Comment un studiolounge virtuel est-il né de votre idée?

Lorsque j'ai présenté mon idée à mes collègues du Comité de direction RTR, l'enthousiasme était palpable. Après une brève discussion, nous avons décidé de démarrer un essai. Nous avons constitué une petite équipe de projet composée d'un responsable de la société de production susdite (mettant à disposition la technologie métavers), d'un pédagogue média de RTR et de moi-même. En seulement deux mois, nous avions un premier prototype, et nous avons collaboré en même temps à la création d'un hub numérique d'éducation avec RTR Intermedia, pour mettre du matériel pédagogique à la disposition des écoles. Le Metalounge est un élément de ce hub.

«Le dialogue personnel est irremplaçable, et c'est une bonne chose.»

Le Metalounge remplacera-t-il à l'avenir les visites de studio chez RTR?
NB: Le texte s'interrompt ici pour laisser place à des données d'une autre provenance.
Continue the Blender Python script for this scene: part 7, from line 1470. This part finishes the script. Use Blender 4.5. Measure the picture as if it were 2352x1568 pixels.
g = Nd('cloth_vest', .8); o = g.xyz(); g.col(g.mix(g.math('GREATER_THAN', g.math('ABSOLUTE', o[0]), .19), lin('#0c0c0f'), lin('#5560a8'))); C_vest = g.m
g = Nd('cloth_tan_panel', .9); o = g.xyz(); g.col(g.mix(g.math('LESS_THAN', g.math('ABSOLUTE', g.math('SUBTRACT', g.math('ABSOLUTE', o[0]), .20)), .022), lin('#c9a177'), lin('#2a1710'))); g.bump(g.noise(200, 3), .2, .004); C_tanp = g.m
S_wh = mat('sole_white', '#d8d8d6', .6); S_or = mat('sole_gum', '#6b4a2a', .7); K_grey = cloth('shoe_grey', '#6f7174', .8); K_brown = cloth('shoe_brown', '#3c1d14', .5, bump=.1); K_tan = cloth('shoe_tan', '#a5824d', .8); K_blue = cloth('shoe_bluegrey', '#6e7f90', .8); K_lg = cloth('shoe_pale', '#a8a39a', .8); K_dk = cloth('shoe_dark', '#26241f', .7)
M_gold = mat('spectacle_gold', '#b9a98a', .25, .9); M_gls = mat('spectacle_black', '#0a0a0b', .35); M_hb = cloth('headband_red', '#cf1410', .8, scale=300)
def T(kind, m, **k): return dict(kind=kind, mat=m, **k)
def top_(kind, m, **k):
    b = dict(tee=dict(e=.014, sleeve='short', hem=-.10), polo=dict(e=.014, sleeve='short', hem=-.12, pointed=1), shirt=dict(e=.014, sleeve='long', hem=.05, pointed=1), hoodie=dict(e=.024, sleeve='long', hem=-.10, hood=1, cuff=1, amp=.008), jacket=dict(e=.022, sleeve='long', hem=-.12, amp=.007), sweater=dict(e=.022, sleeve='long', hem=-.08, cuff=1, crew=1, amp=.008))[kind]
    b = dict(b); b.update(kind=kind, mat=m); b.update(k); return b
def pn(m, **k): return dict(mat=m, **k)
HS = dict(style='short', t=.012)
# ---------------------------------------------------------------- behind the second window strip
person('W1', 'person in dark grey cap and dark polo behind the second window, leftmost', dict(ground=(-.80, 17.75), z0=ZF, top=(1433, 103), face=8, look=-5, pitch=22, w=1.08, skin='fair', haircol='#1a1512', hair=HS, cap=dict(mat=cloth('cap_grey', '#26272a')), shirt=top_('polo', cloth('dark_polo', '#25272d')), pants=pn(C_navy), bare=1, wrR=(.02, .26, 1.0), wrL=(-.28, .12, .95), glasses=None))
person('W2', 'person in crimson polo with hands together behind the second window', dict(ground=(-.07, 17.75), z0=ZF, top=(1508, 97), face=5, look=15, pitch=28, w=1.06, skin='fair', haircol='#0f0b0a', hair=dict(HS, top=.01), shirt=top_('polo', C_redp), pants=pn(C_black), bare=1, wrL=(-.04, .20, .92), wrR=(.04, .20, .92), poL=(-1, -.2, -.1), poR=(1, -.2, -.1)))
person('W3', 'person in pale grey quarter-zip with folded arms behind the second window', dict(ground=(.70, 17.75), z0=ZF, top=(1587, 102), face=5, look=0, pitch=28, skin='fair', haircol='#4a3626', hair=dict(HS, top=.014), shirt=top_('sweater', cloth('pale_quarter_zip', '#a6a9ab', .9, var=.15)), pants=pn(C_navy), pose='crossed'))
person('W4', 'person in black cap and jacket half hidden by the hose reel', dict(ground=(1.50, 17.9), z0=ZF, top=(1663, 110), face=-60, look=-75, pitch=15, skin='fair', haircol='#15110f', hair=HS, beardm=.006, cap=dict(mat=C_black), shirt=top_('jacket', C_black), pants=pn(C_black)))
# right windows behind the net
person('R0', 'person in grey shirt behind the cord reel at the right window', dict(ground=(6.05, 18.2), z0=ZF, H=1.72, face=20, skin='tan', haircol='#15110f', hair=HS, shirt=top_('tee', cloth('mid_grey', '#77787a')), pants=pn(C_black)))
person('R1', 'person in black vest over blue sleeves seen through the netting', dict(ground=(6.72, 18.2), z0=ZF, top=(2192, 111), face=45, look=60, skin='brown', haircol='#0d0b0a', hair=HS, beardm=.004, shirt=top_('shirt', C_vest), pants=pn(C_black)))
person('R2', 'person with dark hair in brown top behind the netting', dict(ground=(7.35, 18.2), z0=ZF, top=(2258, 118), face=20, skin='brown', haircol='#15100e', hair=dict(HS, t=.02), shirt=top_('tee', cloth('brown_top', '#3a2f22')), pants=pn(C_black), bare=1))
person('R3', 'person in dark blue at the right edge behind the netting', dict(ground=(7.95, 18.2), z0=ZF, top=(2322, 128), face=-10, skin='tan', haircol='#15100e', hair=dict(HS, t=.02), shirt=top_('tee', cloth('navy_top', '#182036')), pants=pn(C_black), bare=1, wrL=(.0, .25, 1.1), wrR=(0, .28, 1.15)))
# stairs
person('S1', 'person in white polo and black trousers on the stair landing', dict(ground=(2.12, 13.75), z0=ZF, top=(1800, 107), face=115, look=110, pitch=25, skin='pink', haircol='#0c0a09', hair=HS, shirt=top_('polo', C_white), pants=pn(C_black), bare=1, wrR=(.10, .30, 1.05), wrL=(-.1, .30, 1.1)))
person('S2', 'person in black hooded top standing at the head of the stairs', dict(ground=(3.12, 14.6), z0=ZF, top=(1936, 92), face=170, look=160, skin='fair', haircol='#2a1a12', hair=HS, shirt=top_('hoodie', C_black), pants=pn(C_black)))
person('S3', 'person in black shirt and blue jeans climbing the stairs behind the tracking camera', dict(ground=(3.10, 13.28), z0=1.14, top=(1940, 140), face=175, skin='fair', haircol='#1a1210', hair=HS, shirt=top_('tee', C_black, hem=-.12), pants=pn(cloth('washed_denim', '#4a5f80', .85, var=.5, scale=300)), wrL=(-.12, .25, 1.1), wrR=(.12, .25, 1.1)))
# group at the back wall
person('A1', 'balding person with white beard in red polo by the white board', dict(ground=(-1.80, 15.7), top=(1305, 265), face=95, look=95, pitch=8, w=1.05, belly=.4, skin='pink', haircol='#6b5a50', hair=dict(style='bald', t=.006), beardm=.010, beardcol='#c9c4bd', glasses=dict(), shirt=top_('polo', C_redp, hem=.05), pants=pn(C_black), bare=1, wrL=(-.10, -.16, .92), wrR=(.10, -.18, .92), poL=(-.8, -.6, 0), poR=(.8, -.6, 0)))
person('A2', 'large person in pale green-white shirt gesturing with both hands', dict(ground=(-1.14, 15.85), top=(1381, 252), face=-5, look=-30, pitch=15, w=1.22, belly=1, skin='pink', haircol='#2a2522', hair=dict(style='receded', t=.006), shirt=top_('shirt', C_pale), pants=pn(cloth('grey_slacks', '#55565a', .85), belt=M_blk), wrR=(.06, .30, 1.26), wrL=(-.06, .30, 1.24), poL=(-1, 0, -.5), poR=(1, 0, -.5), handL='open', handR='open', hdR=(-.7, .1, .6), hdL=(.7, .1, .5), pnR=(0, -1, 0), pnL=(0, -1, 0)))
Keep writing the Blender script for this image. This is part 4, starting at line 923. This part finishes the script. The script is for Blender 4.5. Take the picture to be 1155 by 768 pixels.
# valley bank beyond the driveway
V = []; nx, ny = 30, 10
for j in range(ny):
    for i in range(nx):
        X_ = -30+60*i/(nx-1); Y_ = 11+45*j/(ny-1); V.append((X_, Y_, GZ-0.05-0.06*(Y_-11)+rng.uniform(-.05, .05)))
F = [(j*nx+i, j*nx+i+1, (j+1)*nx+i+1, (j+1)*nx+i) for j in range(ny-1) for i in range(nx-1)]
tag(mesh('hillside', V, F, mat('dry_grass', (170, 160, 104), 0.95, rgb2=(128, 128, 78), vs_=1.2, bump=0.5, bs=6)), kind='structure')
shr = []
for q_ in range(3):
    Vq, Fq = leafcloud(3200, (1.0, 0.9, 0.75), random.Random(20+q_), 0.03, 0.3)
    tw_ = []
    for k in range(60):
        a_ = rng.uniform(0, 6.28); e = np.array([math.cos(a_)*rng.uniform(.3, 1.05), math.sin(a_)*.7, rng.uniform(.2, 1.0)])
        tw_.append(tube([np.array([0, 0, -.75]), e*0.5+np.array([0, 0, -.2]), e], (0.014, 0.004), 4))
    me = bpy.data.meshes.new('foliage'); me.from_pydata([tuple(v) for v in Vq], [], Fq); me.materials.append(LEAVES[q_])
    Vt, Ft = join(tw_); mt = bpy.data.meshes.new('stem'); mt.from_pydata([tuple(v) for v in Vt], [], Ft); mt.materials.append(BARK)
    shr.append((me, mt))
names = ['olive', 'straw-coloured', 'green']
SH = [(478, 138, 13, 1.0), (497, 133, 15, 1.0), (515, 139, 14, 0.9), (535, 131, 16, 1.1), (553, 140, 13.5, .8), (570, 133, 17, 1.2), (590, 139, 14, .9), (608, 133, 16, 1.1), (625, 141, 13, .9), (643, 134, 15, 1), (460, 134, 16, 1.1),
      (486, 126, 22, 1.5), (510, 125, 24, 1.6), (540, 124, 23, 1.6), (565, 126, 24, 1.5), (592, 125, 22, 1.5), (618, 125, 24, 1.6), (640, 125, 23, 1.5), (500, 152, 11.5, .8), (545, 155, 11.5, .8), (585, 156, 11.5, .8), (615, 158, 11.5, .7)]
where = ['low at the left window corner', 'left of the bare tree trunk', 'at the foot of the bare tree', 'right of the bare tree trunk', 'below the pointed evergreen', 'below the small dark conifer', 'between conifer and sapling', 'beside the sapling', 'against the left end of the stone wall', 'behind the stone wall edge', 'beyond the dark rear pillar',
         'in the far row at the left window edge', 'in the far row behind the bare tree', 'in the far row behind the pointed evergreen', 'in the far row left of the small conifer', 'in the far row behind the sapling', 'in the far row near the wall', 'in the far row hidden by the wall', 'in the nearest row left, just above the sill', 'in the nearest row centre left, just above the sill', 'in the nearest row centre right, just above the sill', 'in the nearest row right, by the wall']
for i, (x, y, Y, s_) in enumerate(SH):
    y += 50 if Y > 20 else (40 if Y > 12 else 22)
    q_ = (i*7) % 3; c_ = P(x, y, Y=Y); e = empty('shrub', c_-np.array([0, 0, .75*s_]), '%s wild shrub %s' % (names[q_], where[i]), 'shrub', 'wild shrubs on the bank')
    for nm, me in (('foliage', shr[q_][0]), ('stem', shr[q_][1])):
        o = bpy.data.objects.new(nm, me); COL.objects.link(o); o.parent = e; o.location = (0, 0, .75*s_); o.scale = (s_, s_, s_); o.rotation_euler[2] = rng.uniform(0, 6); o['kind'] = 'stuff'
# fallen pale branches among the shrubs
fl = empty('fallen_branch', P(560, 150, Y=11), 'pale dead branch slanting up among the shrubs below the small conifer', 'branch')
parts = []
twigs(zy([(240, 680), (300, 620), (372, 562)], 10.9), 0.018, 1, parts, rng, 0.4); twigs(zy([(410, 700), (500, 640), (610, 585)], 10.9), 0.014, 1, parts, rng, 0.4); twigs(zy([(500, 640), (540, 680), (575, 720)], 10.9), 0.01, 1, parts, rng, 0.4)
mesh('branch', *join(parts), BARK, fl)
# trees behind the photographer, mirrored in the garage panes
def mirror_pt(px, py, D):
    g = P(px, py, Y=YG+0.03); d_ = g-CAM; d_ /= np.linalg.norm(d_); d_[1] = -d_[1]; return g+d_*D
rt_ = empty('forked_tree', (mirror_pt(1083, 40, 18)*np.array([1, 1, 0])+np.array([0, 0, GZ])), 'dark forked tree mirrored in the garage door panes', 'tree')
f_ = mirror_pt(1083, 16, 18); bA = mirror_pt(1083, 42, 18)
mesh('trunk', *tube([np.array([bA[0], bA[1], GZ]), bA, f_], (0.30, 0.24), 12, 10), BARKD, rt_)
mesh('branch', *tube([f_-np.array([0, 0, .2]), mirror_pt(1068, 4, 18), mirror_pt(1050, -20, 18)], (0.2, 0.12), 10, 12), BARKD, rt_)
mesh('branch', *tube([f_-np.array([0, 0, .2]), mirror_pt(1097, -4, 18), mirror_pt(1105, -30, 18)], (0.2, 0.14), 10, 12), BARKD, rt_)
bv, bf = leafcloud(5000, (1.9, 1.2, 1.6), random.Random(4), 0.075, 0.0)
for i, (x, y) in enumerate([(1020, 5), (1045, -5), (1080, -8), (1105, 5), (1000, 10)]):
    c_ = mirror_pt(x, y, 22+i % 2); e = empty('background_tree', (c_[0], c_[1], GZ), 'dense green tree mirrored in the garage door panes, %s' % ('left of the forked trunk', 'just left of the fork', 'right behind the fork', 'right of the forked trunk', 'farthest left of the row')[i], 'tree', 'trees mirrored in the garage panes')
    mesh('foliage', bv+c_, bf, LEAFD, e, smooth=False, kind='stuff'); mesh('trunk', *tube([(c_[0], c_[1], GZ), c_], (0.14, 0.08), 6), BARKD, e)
En aucun cas. Il est important de préciser que le Metalounge complète l'échange direct avec notre public. Nous continuons donc de nous rendre dans les écoles pour des cours, des journées thématiques ou des semaines de projet. Nos visites classiques de studio continuent elles aussi d'avoir lieu. Le dialogue personnel est irremplaçable, et c'est une bonne chose.

Où en est le projet Metalounge aujourd'hui, et vers quoi s'achemine-t-il?

Le Metalounge est en ligne et accessible au public depuis janvier 2024. Les premiers tests montrent que le groupe-cible jeune l'accueille favorablement; une école nous a par exemple demandé si elle pouvait y constituer sa propre salle de classe virtuelle. Nous entendons élargir encore notre palette thématique, et nos coopérations – avec «Easyvote» ou encore la Haute école spécialisée et la Haute école pédagogique des Grisons – seront très utiles dans ce cadre. Espérons qu'un jour, nous pourrons même miser sur les casques ou les gants de réalité virtuelle... de quoi permettre aux jeunes de piloter en quasi-autonomie un pupitre radio ou la régie d'une émission TV. Ce qui est super avec le Metalounge, c'est qu'on peut le façonner à loisir. Il n'y a quasi pas de limites.